Forest fire smoke disrupts local life

The sun hidden behind wildfire smoke on June 6.

Massive forest fires raging in Quebec and in the area of Calabogie caused major air quality problems throughout parts of Ontario and Quebec last week. Smoke from the forest fires became visible to the naked eye in the areas of Kemptville and Winchester on June 5. At that time, the haze seemed relatively minor, and resembled the kind of airborne smoke that might form in a small area near a large local house or barn fire. Nevertheless, meteorologists from Environment Canada were already predicting that the smoke would get much worse, and they were right. 

By June 6, a thick smoky haze was visible everywhere outside, and the smoke worsened by June 7. The outdoors almost seemed to have a “yellow tint” during periods when the sun was out, and even without cloud cover, it was as dark outside as would be expected during overcast conditions. 
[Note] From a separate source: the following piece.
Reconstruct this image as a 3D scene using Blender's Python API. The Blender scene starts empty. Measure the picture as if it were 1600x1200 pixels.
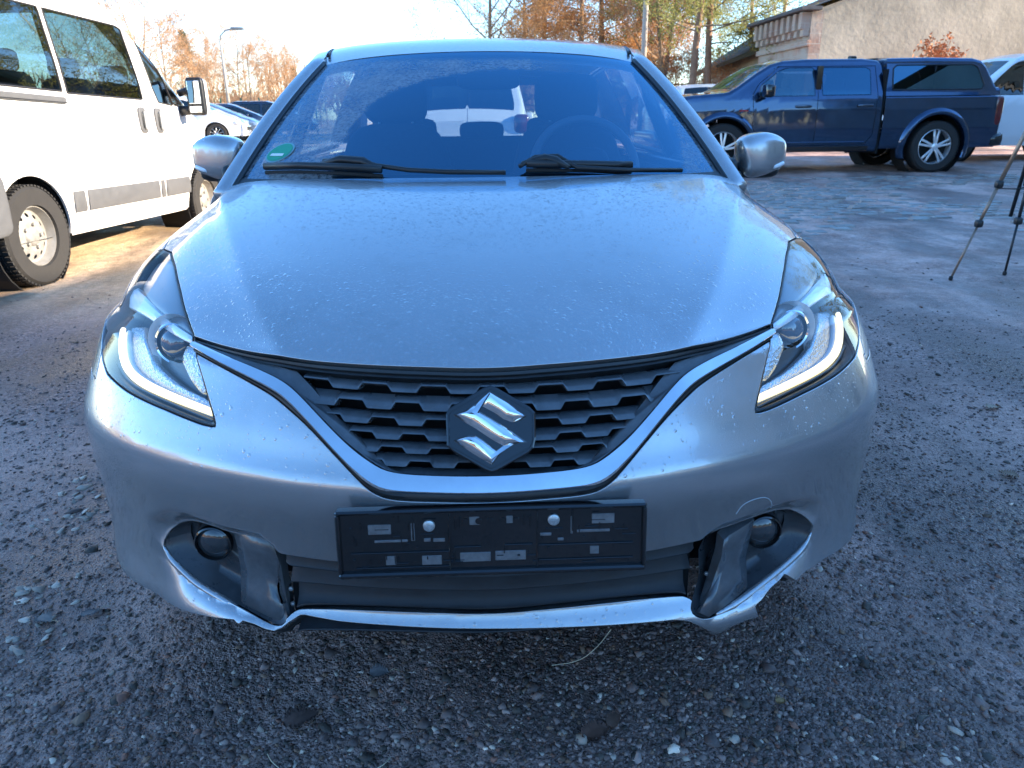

Area health units were advising against people going outside for measurable periods of time, particularly those with pre-existing conditions that make breathing difficult, such as asthma. Schools in the area suspended outdoor recesses and outdoor field trips “out of an abundance of caution”. In many schools, precautions included keeping windows closed and preventing students from lining up outside before boarding buses as well. The severity of the smoke was becoming so bad by June 6 that the UCDSB was beginning to cancel outdoor activities ahead of time. 

Local youth and adult sport leagues were taking precautions as well. The North Dundas United Soccer Club cancelled practices and games on June 6, and then in the morning hours of June 7, pre-cancelled all events between June 7 and June 10. In Kemptville, a grand opening event for the new Crozier Park playground was postponed over health concerns. 

By June 8, the air was much clearer, and activities were resuming as normal for the most part locally, though in areas such as Toronto, the air quality remained bad for a few more days.